Afin de contrecarrer les conclusions du CSPLA, un rapport favorable à une « légalisation » du peer-to-peer a été rendu public le même jour. Ce rapport émane de l’ »Alliance Public-Artistes », qui réunit plus de 15 organismes représentant, entre autres, les intérêts des musiciens, comédiens, producteurs indépendants et des consommateurs.
Ce rapport a été élaboré par l’Institut de Recherche de Droit Privé de l’Université de Nantes, sous la direction du Professeur André Lucas.
Ses conclusions sont sans ambages :
- conformément aux dernières décisions de justice rendues en matière de téléchargement, la copie privée peut être appliquée, même lorsque la source de la copie n’est pas licite
- le système de licence légale n’apparaît pas comme contraire aux engagements internationaux de la France (en particulier le fameux « triple test » consacré par la directive européen sur le droit d’auteur dans la société de l’information)
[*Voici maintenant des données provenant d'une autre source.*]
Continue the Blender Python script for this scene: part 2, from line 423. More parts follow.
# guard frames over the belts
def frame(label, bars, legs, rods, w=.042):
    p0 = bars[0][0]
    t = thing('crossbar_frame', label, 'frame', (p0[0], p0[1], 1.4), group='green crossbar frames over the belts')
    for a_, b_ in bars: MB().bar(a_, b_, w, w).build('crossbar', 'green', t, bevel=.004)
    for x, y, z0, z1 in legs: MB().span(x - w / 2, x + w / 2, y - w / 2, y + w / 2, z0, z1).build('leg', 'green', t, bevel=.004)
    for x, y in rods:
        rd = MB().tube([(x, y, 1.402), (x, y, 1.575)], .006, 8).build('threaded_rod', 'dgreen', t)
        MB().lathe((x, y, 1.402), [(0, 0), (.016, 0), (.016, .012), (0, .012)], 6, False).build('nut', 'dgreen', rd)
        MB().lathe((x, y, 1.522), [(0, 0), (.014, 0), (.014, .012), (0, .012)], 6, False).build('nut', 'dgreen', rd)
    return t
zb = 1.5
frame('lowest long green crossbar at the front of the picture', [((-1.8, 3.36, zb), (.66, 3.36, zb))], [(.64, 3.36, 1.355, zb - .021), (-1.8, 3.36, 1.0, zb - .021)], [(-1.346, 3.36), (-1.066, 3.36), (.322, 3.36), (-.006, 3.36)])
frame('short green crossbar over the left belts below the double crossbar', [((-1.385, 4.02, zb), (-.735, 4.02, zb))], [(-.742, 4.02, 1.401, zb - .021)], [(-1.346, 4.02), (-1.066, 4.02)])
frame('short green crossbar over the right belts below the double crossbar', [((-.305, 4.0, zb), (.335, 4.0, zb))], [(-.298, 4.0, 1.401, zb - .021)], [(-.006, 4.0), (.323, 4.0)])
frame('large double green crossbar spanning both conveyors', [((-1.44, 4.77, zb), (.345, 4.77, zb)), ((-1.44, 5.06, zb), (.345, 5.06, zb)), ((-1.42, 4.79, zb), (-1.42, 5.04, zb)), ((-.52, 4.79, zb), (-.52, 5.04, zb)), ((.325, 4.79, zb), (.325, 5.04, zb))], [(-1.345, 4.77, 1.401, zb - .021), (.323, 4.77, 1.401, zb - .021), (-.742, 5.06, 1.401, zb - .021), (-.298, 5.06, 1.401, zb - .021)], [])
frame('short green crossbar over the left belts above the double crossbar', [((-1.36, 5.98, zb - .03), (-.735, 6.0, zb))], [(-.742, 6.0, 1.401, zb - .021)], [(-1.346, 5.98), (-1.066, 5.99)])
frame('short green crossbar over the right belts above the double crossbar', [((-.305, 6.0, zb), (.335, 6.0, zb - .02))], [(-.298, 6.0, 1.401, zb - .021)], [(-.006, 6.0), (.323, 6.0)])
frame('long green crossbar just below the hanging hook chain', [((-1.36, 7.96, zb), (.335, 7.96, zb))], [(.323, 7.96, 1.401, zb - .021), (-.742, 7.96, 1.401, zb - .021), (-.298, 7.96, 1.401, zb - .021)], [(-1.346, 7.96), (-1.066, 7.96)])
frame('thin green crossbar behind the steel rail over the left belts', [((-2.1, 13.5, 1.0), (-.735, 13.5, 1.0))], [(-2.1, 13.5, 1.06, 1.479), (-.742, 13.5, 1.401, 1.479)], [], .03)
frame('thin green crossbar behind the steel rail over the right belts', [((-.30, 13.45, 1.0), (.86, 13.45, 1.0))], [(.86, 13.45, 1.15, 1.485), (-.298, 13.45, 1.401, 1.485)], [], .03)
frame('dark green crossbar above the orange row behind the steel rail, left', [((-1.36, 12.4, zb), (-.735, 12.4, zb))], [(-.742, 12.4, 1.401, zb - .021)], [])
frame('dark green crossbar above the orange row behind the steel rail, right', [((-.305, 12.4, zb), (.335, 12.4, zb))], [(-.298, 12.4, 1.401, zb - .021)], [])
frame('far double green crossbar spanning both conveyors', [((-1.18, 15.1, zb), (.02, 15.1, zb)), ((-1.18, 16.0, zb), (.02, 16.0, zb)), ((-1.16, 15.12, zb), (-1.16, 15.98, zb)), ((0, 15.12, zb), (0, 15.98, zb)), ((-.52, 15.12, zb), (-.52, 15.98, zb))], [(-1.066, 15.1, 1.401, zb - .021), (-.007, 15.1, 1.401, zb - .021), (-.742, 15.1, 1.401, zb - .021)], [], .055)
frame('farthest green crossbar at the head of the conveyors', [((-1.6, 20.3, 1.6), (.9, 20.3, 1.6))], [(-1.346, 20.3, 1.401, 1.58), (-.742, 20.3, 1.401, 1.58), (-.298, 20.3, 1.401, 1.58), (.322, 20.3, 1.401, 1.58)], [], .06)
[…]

- il apparaît également légitime car la situation du peer-to-peer ne serait pas très différente de celle des œuvres photocopiées (reprographie), qui font l’objet d’une gestion collective obligatoire.
Sur cette base, l’Alliance propose un système de licence globale similaire à celui déjà présenté par le député Suguenot dans sa proposition de loi du 13 juillet 2005 ( voir notre chronique du Journal du Net du 13 septembre 2005 ).
La proposition du député Suguenot, qui a entre-temps reçu le soutien de dizaines d’autres députés, vise à légaliser les pratiques d’échange à des fins non commerciales entre particuliers d’œuvres et d’interprétations sur les réseaux de communication en ligne, dont les réseaux peer-to-peer.
Toutefois, la position de l’Alliance diffère sur un point : pour elle, la licence globale devrait être optionnelle pour l’internaute. Ainsi, les internautes n’auraient pas à s’acquitter de la rémunération forfaitaire (via leur abonnement internet) s’ils ne procèdent à aucun échange de fichiers ou utilisent des services de plateformes payantes.
De surcroît, ce 9 décembre, un livre blanc sur le peer-to-peer a été remis aux députés de l’Assemblée nationale. Ce livre blanc compile les contributions de différents organismes représentant les auteurs et éditeurs de logiciels, les consommateurs, les artistes-interprètes, les auteurs et éditeurs de logiciels, les auteurs de musique et utilisateurs de logiciels libres.